Revised state law could force homeowners to upgrade their smoke detectors

An update to Illinois’ smoke detector law could force homeowners to make an upgrade.

The revised state law requires an alarm with a 10-year sealed battery be installed in all dwellings that don’t already have hardwired smoke detectors. That means many homes will be replacing the basic 9-volt battery units that have been around for some time. Phil Zaleski, executive director of the Illinois Fire Safety Alliance, says safety concerns drove the change.

“In residential fire deaths, approximately 67 percent of the homes where someone is found dead, there is a smoke alarm that is not working or where a battery has been removed from the smoke alarm,” Zaleski said. “This removes the opportunity to disable the smoke alarm.”

Zaleski said that units near the kitchen sometimes are turned off for convenience. The new alarms instead come equipped with a “hush button” that allows residents to temporarily turn off the smoke detector for 15 minutes.

Zaleski says more than 15 states around the country have a similar law, along with some major cities that have adopted an ordinance covering their residents. There are upfront costs, as the 10-year units generally cost about $15, about three times as much as the basic 9-volt alarms. But Zaleski said the switch should save money over time.

“With the 10-year battery, you never have to have those battery replacement costs,” Zaleski said. “So you’re going to save yourself $40 or $50 over the life of each smoke alarm in your home. If you have a multi-level home with multiple bedrooms, that can add up.”

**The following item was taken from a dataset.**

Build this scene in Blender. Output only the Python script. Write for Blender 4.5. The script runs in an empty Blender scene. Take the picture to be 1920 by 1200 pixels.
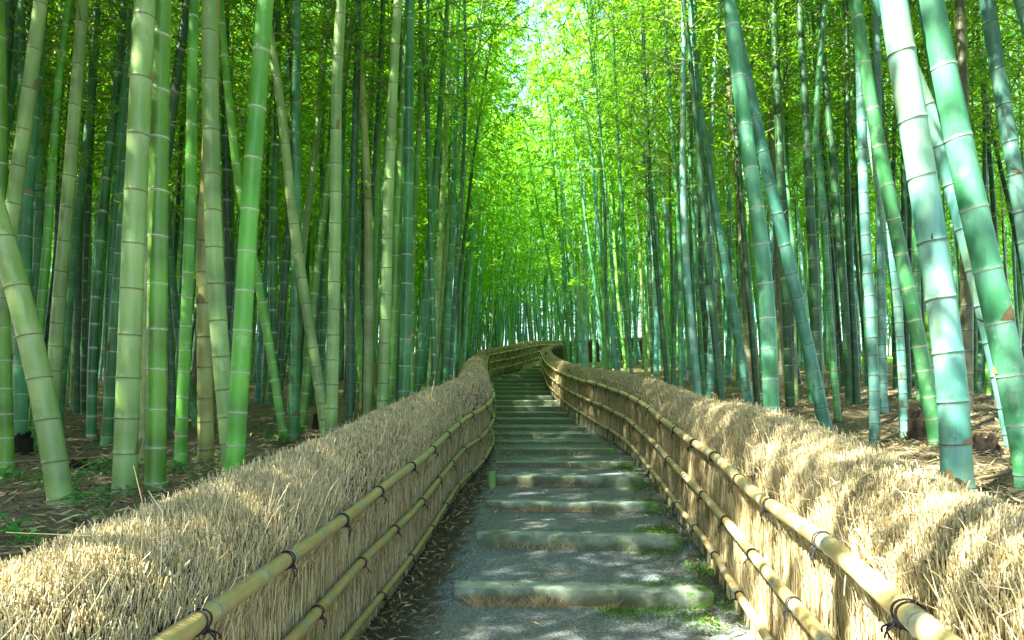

Enforcement will be left largely to local authorities.

“It’s done at a local level,” Zaleski said. “It will be the responsibility of the fire departments. Whether they are responding to an EMS call inside a home or something else, hopefully they are looking for this when they enter a home.”

While fines are technically possible for violations, Zaleski said he’s never heard of an incident where that’s been the outcome. He says it’s far more likely authorities will simply work with residents to find a solution.

“A lot of the fire departments across the state have installation programs in place in which they’ll actually bring out free smoke alarms to the residents and install them,” Zaleski said. “They’re not looking to fine the residents, they’re not looking to make money.”

Any home with hard-wired smoke detectors is exempt from the law, meaning most homes built since 1988 shouldn’t have to make a change. Homes with smoke detectors running on a low-powered radio frequency or wi-fi don’t have to comply.

Also exempt are Chicago residents, who received a carve-out from the mandate.

“There was a bit of resistance when working with them, and what we didn’t want to have happen is to not make a change for the other nine million residents in the state,” Zaleski said. “It’s for everybody outside of the Chicago borders.”

The deadline to make the switch is the end of 2022.